§ **What you will do**
Copy all lines of the listing that include the string "wide".

** Begin Listed records **

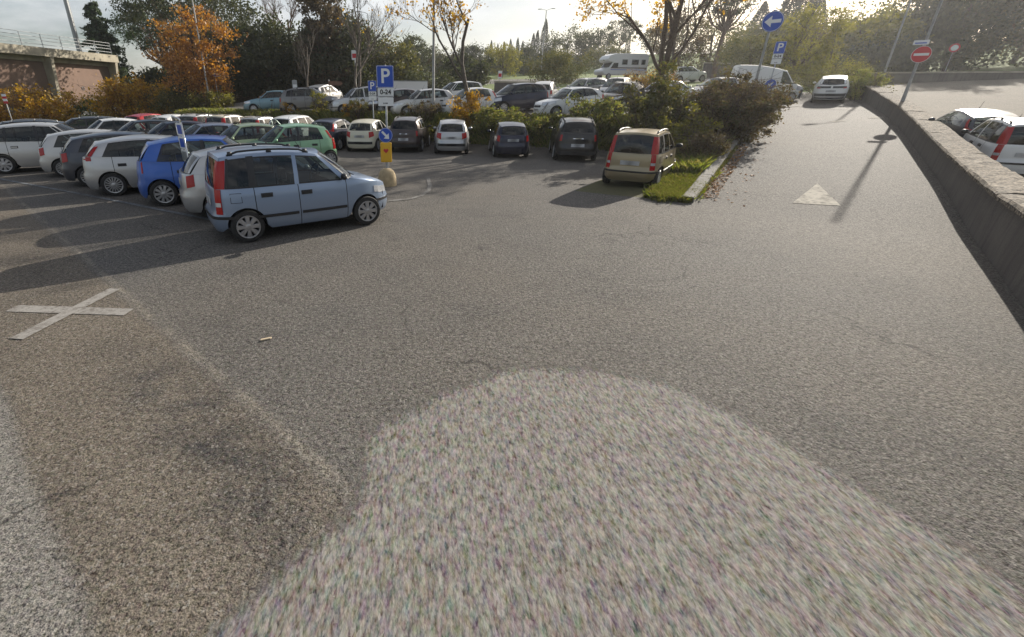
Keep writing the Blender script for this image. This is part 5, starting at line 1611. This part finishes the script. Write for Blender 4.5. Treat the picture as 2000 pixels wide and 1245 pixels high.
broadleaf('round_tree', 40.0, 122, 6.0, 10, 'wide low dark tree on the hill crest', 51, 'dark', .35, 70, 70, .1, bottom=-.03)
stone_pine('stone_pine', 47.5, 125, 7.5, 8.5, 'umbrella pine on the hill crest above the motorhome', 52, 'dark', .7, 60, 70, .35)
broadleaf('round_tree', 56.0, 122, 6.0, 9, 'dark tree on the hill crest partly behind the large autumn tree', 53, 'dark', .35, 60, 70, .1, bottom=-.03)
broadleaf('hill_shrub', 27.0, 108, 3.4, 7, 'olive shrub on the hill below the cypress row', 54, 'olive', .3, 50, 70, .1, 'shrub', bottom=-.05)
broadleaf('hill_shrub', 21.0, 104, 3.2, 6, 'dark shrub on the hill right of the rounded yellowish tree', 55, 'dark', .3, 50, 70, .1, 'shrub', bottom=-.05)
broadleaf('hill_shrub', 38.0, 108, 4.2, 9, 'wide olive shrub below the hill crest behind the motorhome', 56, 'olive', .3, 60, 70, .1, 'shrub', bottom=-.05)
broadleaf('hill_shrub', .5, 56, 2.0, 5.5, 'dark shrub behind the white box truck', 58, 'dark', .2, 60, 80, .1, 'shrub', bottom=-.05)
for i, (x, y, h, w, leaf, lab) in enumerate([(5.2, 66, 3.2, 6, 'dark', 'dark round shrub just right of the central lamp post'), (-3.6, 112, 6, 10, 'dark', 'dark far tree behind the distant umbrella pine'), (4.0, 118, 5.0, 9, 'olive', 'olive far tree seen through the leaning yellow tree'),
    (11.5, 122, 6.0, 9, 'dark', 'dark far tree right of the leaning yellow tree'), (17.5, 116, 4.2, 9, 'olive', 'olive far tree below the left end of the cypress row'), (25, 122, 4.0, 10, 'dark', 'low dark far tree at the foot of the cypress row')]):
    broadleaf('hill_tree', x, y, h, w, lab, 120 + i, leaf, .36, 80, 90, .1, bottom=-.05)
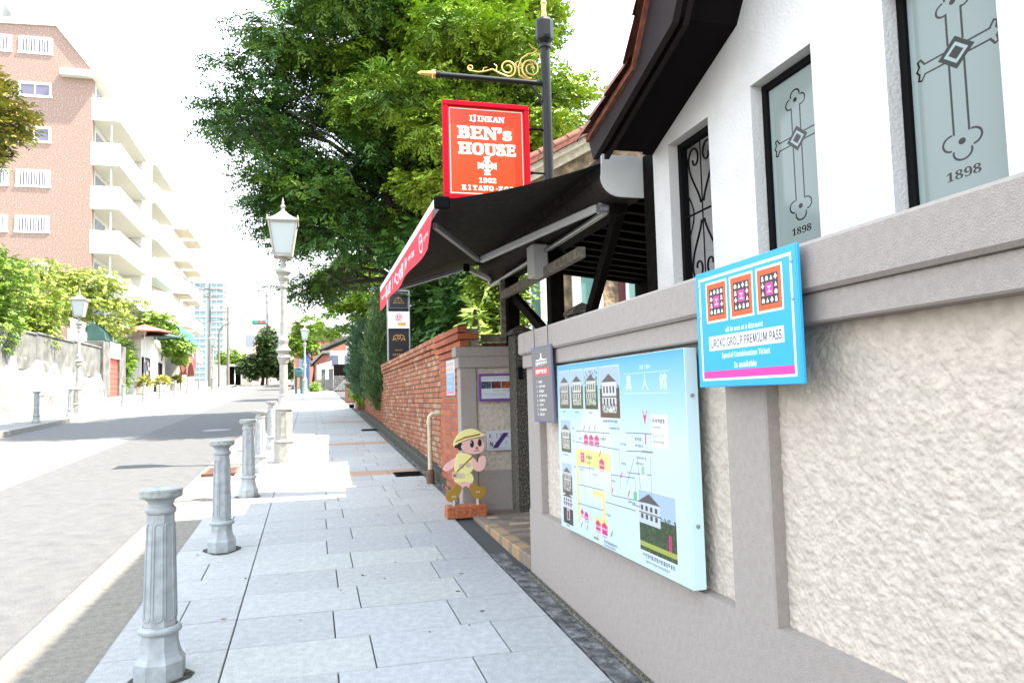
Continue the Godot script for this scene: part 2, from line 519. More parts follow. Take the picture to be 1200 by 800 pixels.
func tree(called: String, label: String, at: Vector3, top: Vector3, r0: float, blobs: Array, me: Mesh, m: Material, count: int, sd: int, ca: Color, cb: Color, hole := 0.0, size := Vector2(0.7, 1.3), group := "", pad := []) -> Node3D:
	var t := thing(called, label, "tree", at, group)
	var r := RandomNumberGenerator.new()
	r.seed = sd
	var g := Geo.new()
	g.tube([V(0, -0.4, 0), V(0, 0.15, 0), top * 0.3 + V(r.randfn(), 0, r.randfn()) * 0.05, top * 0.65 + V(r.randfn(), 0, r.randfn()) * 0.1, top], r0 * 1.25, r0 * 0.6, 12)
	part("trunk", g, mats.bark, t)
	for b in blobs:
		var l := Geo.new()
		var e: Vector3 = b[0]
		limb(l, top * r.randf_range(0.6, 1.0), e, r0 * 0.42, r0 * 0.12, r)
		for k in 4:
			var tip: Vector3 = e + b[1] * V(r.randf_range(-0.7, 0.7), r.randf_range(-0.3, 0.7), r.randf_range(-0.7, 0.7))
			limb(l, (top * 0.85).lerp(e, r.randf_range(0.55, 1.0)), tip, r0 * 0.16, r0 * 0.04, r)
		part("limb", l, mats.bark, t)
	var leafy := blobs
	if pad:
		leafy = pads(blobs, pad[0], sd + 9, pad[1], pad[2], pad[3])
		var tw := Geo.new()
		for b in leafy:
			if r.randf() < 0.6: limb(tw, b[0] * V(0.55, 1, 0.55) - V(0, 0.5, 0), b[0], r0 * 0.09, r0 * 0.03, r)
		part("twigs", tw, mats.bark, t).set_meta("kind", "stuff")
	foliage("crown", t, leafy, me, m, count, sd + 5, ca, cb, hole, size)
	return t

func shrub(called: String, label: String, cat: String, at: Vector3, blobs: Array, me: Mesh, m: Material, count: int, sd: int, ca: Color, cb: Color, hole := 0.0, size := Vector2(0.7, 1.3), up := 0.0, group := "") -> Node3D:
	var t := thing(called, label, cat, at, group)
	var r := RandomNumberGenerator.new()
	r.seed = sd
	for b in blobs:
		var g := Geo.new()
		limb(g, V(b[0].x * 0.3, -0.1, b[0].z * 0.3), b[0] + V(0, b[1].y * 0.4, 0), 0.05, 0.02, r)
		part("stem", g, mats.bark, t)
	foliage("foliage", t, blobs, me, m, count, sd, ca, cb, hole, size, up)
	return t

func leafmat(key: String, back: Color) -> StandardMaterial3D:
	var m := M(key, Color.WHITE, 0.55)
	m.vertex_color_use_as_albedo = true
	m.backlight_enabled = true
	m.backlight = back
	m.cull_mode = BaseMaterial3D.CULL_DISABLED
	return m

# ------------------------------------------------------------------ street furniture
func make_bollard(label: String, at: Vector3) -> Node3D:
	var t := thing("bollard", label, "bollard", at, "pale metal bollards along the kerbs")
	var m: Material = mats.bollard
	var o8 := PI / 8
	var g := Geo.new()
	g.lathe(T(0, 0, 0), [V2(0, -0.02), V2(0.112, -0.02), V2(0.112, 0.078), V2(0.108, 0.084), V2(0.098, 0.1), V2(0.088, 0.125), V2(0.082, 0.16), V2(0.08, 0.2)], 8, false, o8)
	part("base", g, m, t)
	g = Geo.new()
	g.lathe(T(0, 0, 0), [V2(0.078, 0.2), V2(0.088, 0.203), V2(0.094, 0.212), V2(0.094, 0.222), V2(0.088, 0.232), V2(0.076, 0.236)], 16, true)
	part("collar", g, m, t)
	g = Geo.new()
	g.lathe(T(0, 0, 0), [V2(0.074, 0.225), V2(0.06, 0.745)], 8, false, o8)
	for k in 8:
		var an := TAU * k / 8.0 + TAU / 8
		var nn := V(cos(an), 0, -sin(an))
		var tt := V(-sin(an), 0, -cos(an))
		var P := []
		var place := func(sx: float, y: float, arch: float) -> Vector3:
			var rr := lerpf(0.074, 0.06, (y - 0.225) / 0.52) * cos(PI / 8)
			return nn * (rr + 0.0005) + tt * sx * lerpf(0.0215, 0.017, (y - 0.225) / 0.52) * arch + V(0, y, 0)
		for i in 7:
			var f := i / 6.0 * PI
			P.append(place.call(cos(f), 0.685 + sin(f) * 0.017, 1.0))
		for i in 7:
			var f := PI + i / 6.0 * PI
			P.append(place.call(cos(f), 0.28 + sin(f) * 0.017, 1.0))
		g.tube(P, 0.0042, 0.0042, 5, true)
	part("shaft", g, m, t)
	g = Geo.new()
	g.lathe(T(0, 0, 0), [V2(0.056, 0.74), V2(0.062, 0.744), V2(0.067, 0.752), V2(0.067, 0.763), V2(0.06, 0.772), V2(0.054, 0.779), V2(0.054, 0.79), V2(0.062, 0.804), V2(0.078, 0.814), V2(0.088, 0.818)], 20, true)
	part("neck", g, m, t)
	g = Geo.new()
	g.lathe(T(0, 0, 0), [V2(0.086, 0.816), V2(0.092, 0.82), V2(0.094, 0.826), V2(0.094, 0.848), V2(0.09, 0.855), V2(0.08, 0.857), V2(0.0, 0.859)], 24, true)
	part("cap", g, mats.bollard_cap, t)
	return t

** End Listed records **

§ **Reply**
Keep writing the Blender script for this image. This is part 5, starting at line 1611. This part finishes the script. Write for Blender 4.5. Treat the picture as 2000 pixels wide and 1245 pixels high.
broadleaf('round_tree', 40.0, 122, 6.0, 10, 'wide low dark tree on the hill crest', 51, 'dark', .35, 70, 70, .1, bottom=-.03)
broadleaf('hill_shrub', 38.0, 108, 4.2, 9, 'wide olive shrub below the hill crest behind the motorhome', 56, 'olive', .3, 60, 70, .1, 'shrub', bottom=-.05)